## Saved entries
_ _ _ _ _ _ _
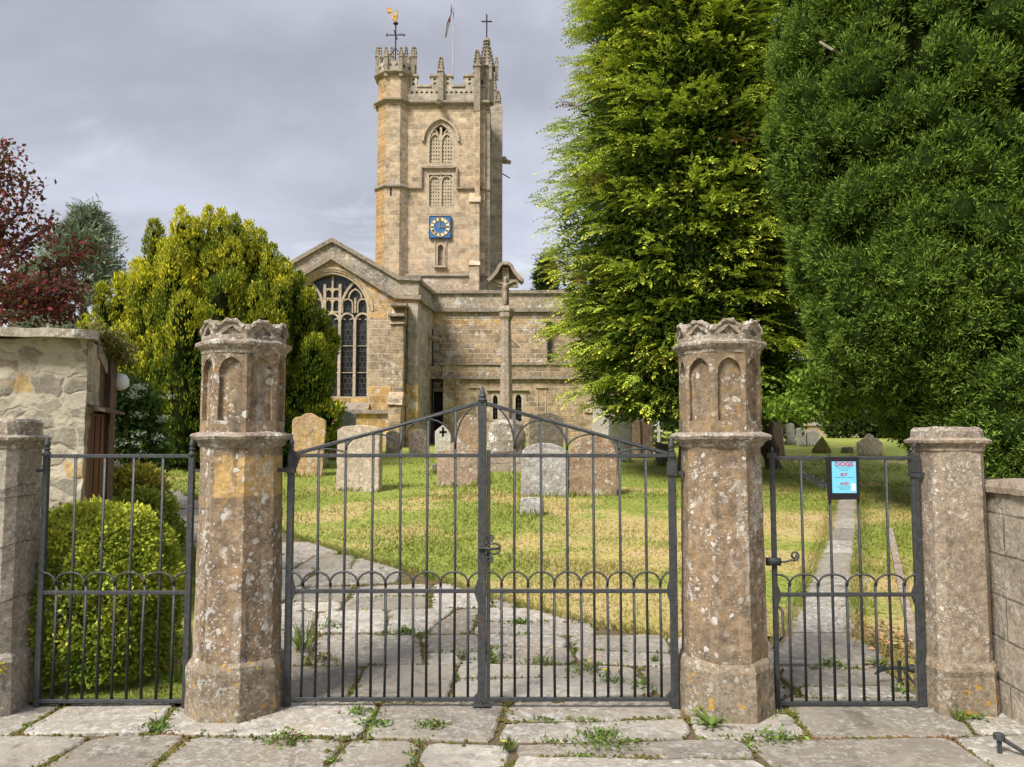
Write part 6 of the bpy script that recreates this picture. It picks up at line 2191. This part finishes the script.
# copper leaved tree at the left, over the outbuilding
b = Vector((W(-72, 420, 9.5)[0], 9.5, .3))
root = thing('copper_tree', b, 'dark purple leaved tree reaching over the outbuilding at the left', 'tree')
out, tips = [], []
Y = 9.5
tp = lambda px, py, y=Y: Vector((W(px, py, y)[0], y, W(px, py, y)[1]))
trunk(root, [tuple(b - Vector((0, 0, .3))), tuple(b + Vector((.1, 0, 2.2))), tuple(tp(-60, 200))], [.16, .12, .05])
mb = MB()
Cs = []
branches = [[(-70, 330), (-20, 300), (30, 285), (70, 292)], [(-70, 300), (-10, 240), (20, 212), (30, 185)], [(-70, 280), (-20, 200), (0, 165), (8, 150)],
            [(-40, 285), (20, 300), (45, 302), (60, 310)], [(-60, 300), (0, 262), (40, 232), (50, 226)], [(-70, 250), (-30, 190), (-10, 185), (18, 178)],
            [(20, 290), (48, 275), (70, 260), (88, 248)], [(10, 305), (45, 298), (66, 290), (84, 284)], [(-60, 320), (-10, 318), (20, 312), (48, 306)],
            [(-60, 330), (-20, 280), (8, 262), (22, 240)], [(-70, 320), (-20, 300), (0, 290), (22, 276)], [(-50, 310), (0, 308), (22, 300), (34, 292)],
            [(-80, 300), (-100, 220), (-90, 150), (-60, 100)], [(-80, 300), (-140, 240), (-170, 180), (-160, 120)], [(40, 270), (58, 268), (64, 300), (66, 316)],
            [(-60, 280), (-30, 230), (-8, 215), (2, 205)], [(-50, 290), (-20, 255), (-4, 245), (6, 238)]]
for br_ in branches:
    yy = [Y, Y - rng.uniform(-.5, .5), Y - rng.uniform(-.7, .7), Y - rng.uniform(-.8, .8)]
    pts = [tp(p, q, y) for (p, q), y in zip(br_, yy)]
    mb.tube(pts, [.05, .03, .016, .006], 5)
    for t in np.linspace(.35, 1, 8):
        k = min(2, int(t * 3)); f = t * 3 - k
        Cs.append((pts[k] + (pts[k + 1] - pts[k]) * f, (pts[k + 1] - pts[k]).normalized()))
mb.build('branch', BARK, root, smooth=True)
C = np.array([c[0] for c in Cs]); D = np.array([c[1] for c in Cs])
n = len(C) * 42
idx = np.repeat(np.arange(len(C)), 42)
P = C[idx] + rng.normal(0, .10, (n, 3))
w = (rng.random(n) ** 2)[:, None]
T = (np.array([.05, .012, .024]) * (1 - w) + np.array([.22, .03, .05]) * w) * np.clip(1 + rng.normal(0, .25, (n, 1)), .5, 1.8)
crown(root, P, D[idx] * .5 + rng.normal(0, .7, (n, 3)), rng.normal(0, .6, (n, 3)) + UP, rng.uniform(.05, .10, n), rng.uniform(.03, .055, n), T, LEAFM, 'crown', .1, .5)

# pine far behind at the left: tiers of grey green needle tufts
def pine(px, Y, ztop_py, halfw, label, tints, name='pine_tree', cat='pine', dens=1.0, group=None):
    x = W(px, 300, Y)[0]; z0 = float(gz(x, Y)); zt = W(px, ztop_py, Y)[1]
    H = zt - z0
    root = thing(name, (x, Y, z0), label, cat, group)
    trunk(root, [(x, Y, z0 - .2), (x, Y, z0 + H * .5), (x, Y, zt - .2)], [H * .028, H * .018, .03])
    nb = int(150 * dens)
    h = H * (.18 + .82 * rng.random(nb) ** .8)
    th = rng.uniform(0, 2 * PI, nb)
    rr = halfw * np.interp(h / H, [.15, .35, .6, .85, 1], [.7, 1, .85, .5, .08]) * rng.uniform(.55, 1.12, nb)
    mb = MB()
    C, D = [], []
    for i in range(nb):
        p = Vector((x, Y, z0 + h[i] - .1 * rr[i])); d = Vector((math.cos(th[i]), math.sin(th[i]), .28))
        mb.tube([p, p + d * rr[i]], [.05, .015], 4)
        for t in (.4, .55, .7, .85, 1):
            C.append(p + d * rr[i] * t); D.append(d)
    mb.build('branch', BARK, root)
    C = np.array(C); D = np.array(D)
    g_ = rng.random(len(C))
    P = np.repeat(C, 5, 0) + rng.normal(0, halfw * .085, (len(C) * 5, 3))
    T = tufts(P, unit(np.repeat(D, 5, 0)), 7, H * .042, H * .0062, np.array(tints[0]), np.array(tints[1]), np.repeat(g_, 5), .7, .4)
    crown(root, *T, NEEDLE, 'crown', .1, .5)
    return root


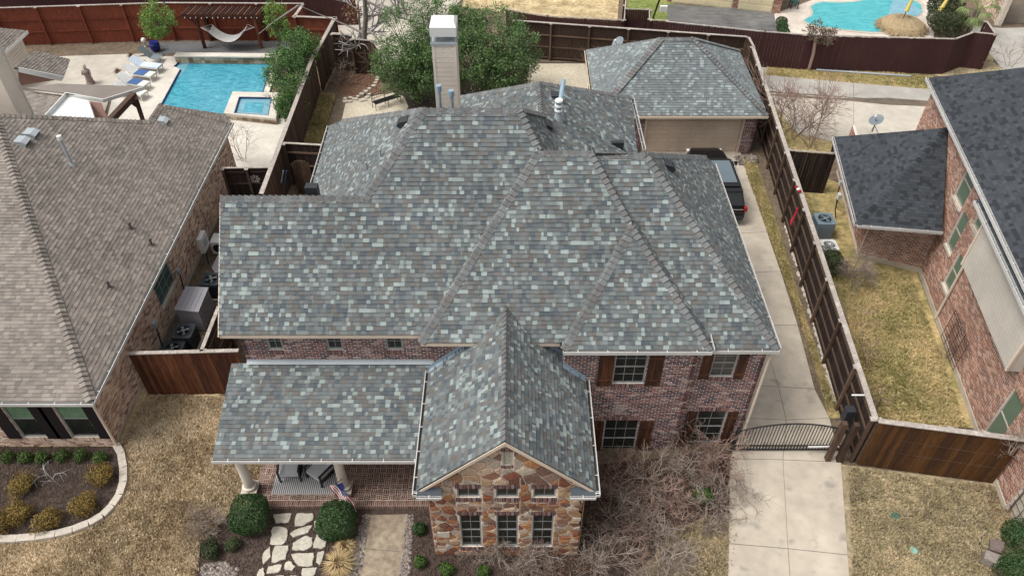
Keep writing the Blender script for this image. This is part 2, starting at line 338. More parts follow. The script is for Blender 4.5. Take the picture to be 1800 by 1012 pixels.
class MB:
    def __init__(s): s.v = []; s.f = []; s.t = []; s.smooth = False
    def add(s, vs, fs, tone=0.5):
        b = len(s.v); s.v.extend([tuple(p) for p in vs])
        for f in fs: s.f.append([i + b for i in f]); s.t.append(tone)
    def quad(s, a, b, c, d, tone=.5): s.add([a, b, c, d], [(0, 1, 2, 3)], tone)
    def poly(s, pts, tone=.5): s.add(pts, [tuple(range(len(pts)))], tone)
    def box(s, x0, y0, z0, x1, y1, z1, tone=.5):
        s.add([(x0,y0,z0),(x1,y0,z0),(x1,y1,z0),(x0,y1,z0),(x0,y0,z1),(x1,y0,z1),(x1,y1,z1),(x0,y1,z1)],
              [(0,3,2,1),(4,5,6,7),(0,1,5,4),(1,2,6,5),(2,3,7,6),(3,0,4,7)], tone)
    def obox(s, c, ax, ay, az, tone=.5):
        """oriented box: centre and three half-axis vectors"""
        c = Vector(c); v = []
        for k in (-1, 1):
            for (i, j) in ((-1,-1),(1,-1),(1,1),(-1,1)): v.append(c + ax * i + ay * j + az * k)
        s.add(v, [(0,3,2,1),(4,5,6,7),(0,1,5,4),(1,2,6,5),(2,3,7,6),(3,0,4,7)], tone)
    def bar(s, a, b, wd, ht=None, tone=.5, up=Vector((0,0,1))):
        a = Vector(a); b = Vector(b); ht = ht or wd
        d = b - a; L = d.length; d.normalize()
        if abs(d.dot(up)) > .98: up = Vector((0, 1, 0))
        x = d.cross(up).normalized(); z = x.cross(d).normalized()
        s.obox((a + b) / 2, x * wd / 2, z * ht / 2, d * L / 2, tone)
    def tube(s, pts, rs, n=6, tone=.5, cap=True):
        pts = [Vector(p) for p in pts]
        if not hasattr(rs, '__len__'): rs = [rs] * len(pts)
        base = len(s.v); m = len(pts)
        for i, p in enumerate(pts):
            d = (pts[min(i + 1, m - 1)] - pts[max(i - 1, 0)])
            if d.length < 1e-9: d = Vector((0, 0, 1))
            d.normalize()
            a = d.orthogonal().normalized() if i == 0 else (a - d * a.dot(d))
            if a.length < 1e-6: a = d.orthogonal()
            a.normalize(); b = d.cross(a)
            for k in range(n):
                th = 2 * math.pi * k / n
                s.v.append(tuple(p + (a * math.cos(th) + b * math.sin(th)) * rs[i]))
        for i in range(m - 1):
            for k in range(n):
                k2 = (k + 1) % n
                s.f.append([base + i * n + k, base + i * n + k2, base + (i + 1) * n + k2, base + (i + 1) * n + k]); s.t.append(tone)
        if cap:
            s.f.append([base + k for k in range(n)][::-1]); s.t.append(tone)
            s.f.append([base + (m - 1) * n + k for k in range(n)]); s.t.append(tone)
    def lathe(s, c, prof, n=16, tone=.5):
        """prof: list of (r, z) bottom to top around a vertical axis at c"""
        c = Vector(c); base = len(s.v)
        for r, z in prof:
            for k in range(n):
                th = 2 * math.pi * k / n
                s.v.append((c.x + r * math.cos(th), c.y + r * math.sin(th), c.z + z))
        for i in range(len(prof) - 1):
            for k in range(n):
                k2 = (k + 1) % n
                s.f.append([base + i*n + k, base + i*n + k2, base + (i+1)*n + k2, base + (i+1)*n + k]); s.t.append(tone)
        s.f.append([base + k for k in range(n)][::-1]); s.t.append(tone)
        s.f.append([base + (len(prof)-1)*n + k for k in range(n)]); s.t.append(tone)
    def ell(s, c, r, n=10, tone=.5):
        c = Vector(c); prof = []
        base = len(s.v)
        for i in range(n // 2 + 1):
            a = -math.pi / 2 + math.pi * i / (n // 2)
            for k in range(n):
                th = 2 * math.pi * k / n
                s.v.append((c.x + r[0]*math.cos(a)*math.cos(th), c.y + r[1]*math.cos(a)*math.sin(th), c.z + r[2]*math.sin(a)))
        for i in range(n // 2):
            for k in range(n):
                k2 = (k+1) % n
                s.f.append([base+i*n+k, base+i*n+k2, base+(i+1)*n+k2, base+(i+1)*n+k]); s.t.append(tone)
    def prism(s, pts, dn, tone=.5):
        """pts convex loop, extruded by vector dn (top is pts)"""
        n = len(pts); lo = [Vector(p) + dn for p in pts]
        s.add(list(pts) + lo, [tuple(range(n)), tuple(range(2*n-1, n-1, -1))] + [(i, i+n, (i+1) % n + n, (i+1) % n) for i in range(n)], tone)
    def mesh(s, name, m, off=Vector((0,0,0))):
        me = bpy.data.meshes.new(name)
        me.from_pydata([(a-off.x, b-off.y, c-off.z) for a, b, c in s.v], [], s.f)
        at = me.attributes.new('tone', 'FLOAT', 'FACE'); at.data.foreach_set('value', s.t)
        me.materials.append(MATS[m])
        if s.smooth: me.polygons.foreach_set('use_smooth', [True] * len(me.polygons))
        me.update(); return me
    def build(s, name, m, parent=None, kind=None, label=None, cat=None, group=None):
        if not s.v: return None
        n = len(s.v)
        off = Vector((sum(v[0] for v in s.v)/n, sum(v[1] for v in s.v)/n, min(v[2] for v in s.v)))
        o = bpy.data.objects.new(name, s.mesh(name, m, off))
        reg(o, parent, off)
        return tag(o, label, cat, group, kind)
def boxpart(name, m, parent, *a, **k):
    b = MB(); b.box(*a); return b.build(name, m, parent, **k)
def barpart(name, m, parent, a, b, wd, ht=None, **k):
    q = MB(); q.bar(a, b, wd, ht); return q.build(name, m, parent, **k)
def tubepart(name, m, parent, pts, r, n=8, **k):
    q = MB(); q.tube(pts, r, n); q.smooth = False; return q.build(name, m, parent, **k)

# ------------------------------------------------------------------ 2-D clipping
def clip_half(poly, a, b, c):
    """keep a*x+b*y<=c"""
    out = []; n = len(poly)
    for i in range(n):
        p = poly[i]; q = poly[(i + 1) % n]
        dp = a*p[0] + b*p[1] - c; dq = a*q[0] + b*q[1] - c
        if dp <= 0: out.append(p)
        if (dp < 0 < dq) or (dq < 0 < dp):
            t = dp / (dp - dq); out.append((p[0] + (q[0]-p[0])*t, p[1] + (q[1]-p[1])*t))
    return out
def halves(poly):
    ar = sum(poly[i][0]*poly[(i+1) % len(poly)][1] - poly[(i+1) % len(poly)][0]*poly[i][1] for i in range(len(poly)))
    if ar < 0: poly = poly[::-1]
    H_ = []
    for i in range(len(poly)):
        p = poly[i]; q = poly[(i+1) % len(poly)]
        a = q[1]-p[1]; b = -(q[0]-p[0]); H_.append((a, b, a*p[0] + b*p[1]))
    return H_
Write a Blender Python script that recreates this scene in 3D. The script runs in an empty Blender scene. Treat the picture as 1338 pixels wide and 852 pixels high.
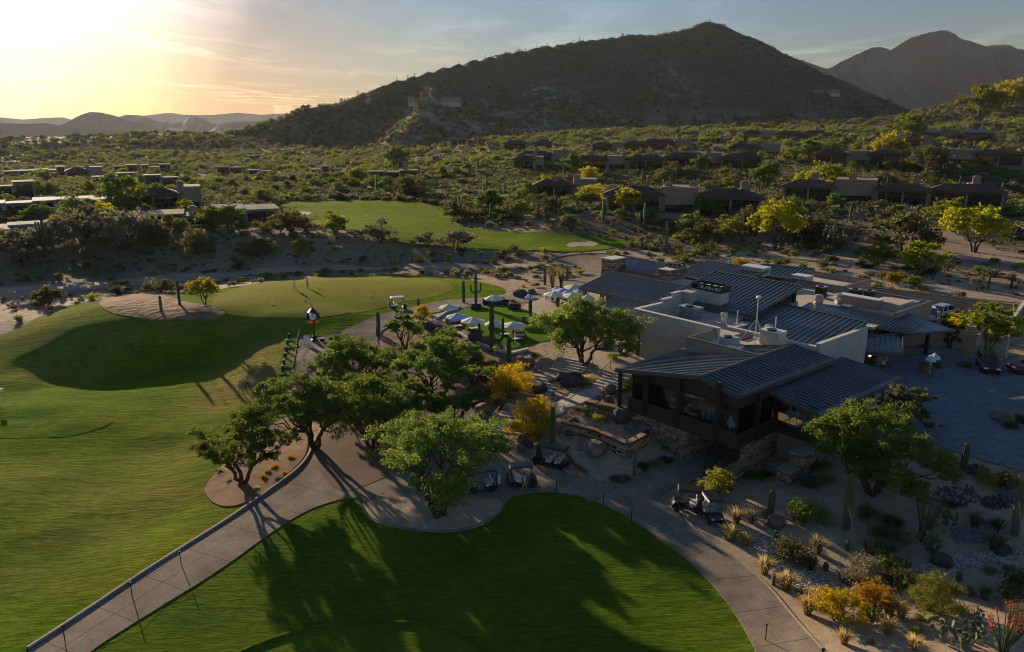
_ _ _ _ _ _ _
## Set exercise
Scan the entries above for the word "that" and collect each line holding it.

## Final result
Write part 6 of the bpy script that recreates this picture. It picks up at line 2191. This part finishes the script.
Write a Blender Python script that recreates this scene in 3D. The script runs in an empty Blender scene. Treat the picture as 1338 pixels wide and 852 pixels high.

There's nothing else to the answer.